### YOUR INSTRUCTIONS
Isolate every line in the data with the string "Write" and copy it.

### LISTING
· · · ·

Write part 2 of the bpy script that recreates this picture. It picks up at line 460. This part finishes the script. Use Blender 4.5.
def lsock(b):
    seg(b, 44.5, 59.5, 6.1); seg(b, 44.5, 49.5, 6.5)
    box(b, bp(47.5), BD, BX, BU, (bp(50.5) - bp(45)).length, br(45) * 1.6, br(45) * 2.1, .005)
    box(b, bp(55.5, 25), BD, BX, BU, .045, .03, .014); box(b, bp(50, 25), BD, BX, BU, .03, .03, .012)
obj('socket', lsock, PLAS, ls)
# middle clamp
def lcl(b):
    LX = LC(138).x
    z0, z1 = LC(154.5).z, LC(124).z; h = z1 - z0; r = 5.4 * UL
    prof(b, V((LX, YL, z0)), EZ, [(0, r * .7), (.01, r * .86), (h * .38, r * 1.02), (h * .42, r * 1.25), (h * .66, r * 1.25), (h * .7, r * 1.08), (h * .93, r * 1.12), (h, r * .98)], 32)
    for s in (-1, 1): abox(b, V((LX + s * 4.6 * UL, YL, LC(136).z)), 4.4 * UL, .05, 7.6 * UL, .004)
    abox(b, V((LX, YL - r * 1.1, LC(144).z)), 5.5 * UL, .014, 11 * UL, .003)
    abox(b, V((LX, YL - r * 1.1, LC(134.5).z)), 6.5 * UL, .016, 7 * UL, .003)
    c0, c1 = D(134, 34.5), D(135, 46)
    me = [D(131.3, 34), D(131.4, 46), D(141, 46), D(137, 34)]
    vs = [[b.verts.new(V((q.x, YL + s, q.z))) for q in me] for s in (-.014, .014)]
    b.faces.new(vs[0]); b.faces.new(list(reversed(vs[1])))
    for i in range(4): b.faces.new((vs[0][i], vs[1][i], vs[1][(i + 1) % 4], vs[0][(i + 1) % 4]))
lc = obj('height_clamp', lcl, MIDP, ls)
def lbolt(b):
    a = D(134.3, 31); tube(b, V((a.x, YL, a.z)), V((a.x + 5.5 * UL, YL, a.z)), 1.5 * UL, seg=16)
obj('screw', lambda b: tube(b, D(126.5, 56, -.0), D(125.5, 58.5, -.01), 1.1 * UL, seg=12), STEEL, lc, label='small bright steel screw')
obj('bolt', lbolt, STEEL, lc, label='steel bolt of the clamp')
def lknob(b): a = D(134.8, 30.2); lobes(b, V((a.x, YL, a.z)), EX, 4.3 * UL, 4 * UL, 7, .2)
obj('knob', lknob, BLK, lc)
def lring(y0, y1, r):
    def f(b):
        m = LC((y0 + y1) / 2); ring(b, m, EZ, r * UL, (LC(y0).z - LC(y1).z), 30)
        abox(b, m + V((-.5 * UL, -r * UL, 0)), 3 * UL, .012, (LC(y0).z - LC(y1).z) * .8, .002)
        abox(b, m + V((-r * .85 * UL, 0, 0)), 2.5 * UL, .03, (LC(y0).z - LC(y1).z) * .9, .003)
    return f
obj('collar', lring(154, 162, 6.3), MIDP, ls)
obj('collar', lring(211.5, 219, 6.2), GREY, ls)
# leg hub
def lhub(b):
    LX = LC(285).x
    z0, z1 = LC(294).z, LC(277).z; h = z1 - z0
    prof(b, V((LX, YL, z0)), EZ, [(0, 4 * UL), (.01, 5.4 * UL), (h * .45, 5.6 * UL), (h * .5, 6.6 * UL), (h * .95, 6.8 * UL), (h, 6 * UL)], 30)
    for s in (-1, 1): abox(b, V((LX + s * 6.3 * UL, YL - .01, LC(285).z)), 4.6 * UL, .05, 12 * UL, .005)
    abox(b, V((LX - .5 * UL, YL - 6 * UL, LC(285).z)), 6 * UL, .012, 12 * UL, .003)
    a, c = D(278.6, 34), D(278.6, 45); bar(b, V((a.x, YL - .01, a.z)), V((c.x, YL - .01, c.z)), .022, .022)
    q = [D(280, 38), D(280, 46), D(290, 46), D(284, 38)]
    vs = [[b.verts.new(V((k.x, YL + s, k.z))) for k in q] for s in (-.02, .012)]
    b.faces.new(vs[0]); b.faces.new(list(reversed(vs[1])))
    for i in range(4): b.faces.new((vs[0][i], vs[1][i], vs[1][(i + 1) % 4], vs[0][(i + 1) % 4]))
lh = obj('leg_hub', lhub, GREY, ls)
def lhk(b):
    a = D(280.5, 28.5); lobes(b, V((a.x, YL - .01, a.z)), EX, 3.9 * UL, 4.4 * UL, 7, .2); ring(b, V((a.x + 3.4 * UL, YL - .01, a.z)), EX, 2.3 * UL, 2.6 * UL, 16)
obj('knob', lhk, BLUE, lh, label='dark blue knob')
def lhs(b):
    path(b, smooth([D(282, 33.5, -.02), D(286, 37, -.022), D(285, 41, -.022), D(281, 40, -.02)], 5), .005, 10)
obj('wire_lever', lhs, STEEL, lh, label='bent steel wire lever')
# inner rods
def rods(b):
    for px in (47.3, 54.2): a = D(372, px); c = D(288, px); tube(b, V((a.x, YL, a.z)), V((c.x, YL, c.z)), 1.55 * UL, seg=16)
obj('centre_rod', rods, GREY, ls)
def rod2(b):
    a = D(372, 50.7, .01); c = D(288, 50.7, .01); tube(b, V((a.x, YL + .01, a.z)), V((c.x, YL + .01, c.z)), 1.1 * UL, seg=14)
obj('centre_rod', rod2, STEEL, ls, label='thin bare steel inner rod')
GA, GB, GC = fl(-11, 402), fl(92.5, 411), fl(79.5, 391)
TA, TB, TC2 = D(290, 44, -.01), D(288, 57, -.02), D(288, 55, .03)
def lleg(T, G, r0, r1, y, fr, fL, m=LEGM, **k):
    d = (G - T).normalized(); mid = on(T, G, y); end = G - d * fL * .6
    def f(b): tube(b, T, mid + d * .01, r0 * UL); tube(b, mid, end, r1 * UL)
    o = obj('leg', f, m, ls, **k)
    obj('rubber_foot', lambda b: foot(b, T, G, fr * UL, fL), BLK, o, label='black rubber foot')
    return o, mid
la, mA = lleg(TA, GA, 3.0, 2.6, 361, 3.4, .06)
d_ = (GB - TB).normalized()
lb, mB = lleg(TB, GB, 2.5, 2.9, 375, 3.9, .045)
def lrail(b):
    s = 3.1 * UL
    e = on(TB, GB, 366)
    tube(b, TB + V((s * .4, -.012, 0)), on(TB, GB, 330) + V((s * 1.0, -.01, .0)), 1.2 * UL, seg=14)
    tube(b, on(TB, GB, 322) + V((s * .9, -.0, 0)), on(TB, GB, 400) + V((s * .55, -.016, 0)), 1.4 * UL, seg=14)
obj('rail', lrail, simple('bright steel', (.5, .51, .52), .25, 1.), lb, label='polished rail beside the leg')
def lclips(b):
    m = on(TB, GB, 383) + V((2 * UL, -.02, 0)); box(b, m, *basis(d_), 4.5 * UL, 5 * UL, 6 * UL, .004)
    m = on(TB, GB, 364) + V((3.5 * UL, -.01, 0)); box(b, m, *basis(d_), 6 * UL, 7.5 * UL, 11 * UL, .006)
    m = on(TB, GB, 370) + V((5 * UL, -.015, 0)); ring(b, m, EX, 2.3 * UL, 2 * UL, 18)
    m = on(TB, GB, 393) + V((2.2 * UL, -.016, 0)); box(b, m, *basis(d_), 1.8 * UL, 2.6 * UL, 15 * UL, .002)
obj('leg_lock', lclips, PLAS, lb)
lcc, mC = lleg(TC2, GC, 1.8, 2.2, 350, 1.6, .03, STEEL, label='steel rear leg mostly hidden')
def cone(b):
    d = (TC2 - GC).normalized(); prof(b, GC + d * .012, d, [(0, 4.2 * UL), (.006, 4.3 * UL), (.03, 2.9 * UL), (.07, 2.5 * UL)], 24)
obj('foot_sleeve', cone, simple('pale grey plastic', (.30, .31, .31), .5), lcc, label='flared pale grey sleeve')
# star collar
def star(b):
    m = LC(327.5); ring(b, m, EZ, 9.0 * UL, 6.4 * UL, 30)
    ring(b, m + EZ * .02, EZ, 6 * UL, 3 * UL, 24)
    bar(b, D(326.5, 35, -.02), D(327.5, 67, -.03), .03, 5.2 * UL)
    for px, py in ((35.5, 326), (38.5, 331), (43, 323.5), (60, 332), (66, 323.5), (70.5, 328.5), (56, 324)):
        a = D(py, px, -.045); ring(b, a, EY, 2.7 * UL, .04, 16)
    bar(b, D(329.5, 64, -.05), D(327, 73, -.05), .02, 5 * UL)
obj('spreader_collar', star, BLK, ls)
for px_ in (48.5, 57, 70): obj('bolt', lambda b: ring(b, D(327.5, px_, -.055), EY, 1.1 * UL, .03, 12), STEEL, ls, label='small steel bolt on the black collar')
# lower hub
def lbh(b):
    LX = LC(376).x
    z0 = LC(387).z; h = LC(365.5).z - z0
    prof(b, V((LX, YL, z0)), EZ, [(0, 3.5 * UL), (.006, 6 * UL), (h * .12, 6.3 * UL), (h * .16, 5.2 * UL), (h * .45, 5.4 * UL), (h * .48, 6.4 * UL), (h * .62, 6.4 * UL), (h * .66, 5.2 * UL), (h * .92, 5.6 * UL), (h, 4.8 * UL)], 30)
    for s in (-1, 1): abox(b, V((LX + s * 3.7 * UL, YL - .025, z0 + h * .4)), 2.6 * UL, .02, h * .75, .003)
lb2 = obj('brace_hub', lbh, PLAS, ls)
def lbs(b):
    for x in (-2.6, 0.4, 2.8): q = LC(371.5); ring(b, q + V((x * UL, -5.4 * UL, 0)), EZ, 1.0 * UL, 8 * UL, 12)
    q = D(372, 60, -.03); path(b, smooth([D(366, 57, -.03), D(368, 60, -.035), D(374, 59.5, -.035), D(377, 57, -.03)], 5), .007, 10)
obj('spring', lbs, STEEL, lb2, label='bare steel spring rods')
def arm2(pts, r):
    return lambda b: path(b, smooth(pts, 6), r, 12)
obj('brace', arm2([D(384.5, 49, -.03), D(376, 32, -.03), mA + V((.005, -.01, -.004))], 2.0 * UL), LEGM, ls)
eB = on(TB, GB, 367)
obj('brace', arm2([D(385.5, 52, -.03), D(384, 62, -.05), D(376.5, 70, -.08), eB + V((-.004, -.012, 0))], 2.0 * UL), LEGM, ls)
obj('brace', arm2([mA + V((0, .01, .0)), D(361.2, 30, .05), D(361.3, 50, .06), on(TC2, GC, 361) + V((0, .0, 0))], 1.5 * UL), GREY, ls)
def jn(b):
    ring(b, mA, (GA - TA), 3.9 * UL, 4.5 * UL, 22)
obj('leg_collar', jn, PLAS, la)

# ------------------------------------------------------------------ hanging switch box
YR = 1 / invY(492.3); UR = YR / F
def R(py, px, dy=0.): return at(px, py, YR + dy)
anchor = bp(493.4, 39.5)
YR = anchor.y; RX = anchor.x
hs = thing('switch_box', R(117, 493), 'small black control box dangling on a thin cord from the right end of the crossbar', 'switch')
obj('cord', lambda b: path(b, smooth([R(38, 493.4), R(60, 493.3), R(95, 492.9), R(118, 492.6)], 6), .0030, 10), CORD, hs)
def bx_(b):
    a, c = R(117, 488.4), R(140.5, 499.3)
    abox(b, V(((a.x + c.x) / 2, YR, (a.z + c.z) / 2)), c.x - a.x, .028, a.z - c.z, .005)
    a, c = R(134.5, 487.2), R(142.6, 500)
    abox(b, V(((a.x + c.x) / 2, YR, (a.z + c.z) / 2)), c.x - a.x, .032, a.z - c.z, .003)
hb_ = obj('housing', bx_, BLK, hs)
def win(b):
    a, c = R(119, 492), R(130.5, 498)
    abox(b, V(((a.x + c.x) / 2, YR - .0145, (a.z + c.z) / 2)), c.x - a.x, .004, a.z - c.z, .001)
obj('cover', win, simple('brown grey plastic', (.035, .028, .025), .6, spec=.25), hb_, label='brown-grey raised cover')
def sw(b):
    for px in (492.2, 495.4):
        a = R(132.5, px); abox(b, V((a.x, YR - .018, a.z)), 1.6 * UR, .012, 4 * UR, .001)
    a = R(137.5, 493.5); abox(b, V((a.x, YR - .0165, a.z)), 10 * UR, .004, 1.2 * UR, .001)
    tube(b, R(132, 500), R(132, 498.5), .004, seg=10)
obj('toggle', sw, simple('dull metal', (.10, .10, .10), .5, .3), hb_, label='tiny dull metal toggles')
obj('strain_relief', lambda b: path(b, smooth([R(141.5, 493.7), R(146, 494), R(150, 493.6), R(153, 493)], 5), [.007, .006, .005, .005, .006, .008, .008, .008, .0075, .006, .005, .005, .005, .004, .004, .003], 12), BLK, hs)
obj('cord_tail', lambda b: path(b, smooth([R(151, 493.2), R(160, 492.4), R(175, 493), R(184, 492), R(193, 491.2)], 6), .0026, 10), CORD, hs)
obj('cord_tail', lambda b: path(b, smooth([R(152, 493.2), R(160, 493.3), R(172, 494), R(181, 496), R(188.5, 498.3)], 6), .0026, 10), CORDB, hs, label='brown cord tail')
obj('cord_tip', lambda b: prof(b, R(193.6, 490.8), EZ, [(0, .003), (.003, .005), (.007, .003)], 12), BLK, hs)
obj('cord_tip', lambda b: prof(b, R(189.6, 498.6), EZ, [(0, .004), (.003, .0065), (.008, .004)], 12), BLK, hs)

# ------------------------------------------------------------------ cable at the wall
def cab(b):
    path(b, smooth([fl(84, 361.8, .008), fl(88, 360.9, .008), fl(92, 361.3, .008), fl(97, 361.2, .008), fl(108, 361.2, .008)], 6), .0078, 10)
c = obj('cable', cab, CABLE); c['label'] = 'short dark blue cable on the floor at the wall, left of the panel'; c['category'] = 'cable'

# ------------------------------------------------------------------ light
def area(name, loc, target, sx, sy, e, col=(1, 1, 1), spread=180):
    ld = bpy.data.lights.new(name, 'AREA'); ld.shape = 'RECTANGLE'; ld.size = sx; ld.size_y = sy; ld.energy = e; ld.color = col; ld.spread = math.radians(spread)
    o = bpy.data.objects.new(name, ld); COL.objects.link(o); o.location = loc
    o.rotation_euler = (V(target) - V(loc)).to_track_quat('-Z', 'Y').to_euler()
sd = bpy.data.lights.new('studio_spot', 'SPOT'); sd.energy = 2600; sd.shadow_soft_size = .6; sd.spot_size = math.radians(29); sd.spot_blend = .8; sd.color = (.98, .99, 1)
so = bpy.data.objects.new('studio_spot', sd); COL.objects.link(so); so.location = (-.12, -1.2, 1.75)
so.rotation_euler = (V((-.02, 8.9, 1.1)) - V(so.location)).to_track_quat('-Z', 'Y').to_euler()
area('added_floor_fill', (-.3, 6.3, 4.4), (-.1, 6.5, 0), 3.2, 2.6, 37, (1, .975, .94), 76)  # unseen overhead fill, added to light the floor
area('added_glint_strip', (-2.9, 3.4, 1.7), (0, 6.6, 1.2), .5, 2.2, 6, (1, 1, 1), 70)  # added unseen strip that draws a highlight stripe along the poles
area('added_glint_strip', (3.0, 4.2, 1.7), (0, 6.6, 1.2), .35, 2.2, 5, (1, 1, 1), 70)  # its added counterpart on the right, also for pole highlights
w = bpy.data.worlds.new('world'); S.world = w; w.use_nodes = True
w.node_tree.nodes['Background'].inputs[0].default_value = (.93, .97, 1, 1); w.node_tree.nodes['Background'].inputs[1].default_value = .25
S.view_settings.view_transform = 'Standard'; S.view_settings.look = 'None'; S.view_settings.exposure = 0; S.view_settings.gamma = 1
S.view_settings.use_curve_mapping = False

· · · ·

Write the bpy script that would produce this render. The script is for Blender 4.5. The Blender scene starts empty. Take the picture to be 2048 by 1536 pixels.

· · · ·

### FINAL ANSWER
Write part 2 of the bpy script that recreates this picture. It picks up at line 460. This part finishes the script. Use Blender 4.5.
Write the bpy script that would produce this render. The script is for Blender 4.5. The Blender scene starts empty. Take the picture to be 2048 by 1536 pixels.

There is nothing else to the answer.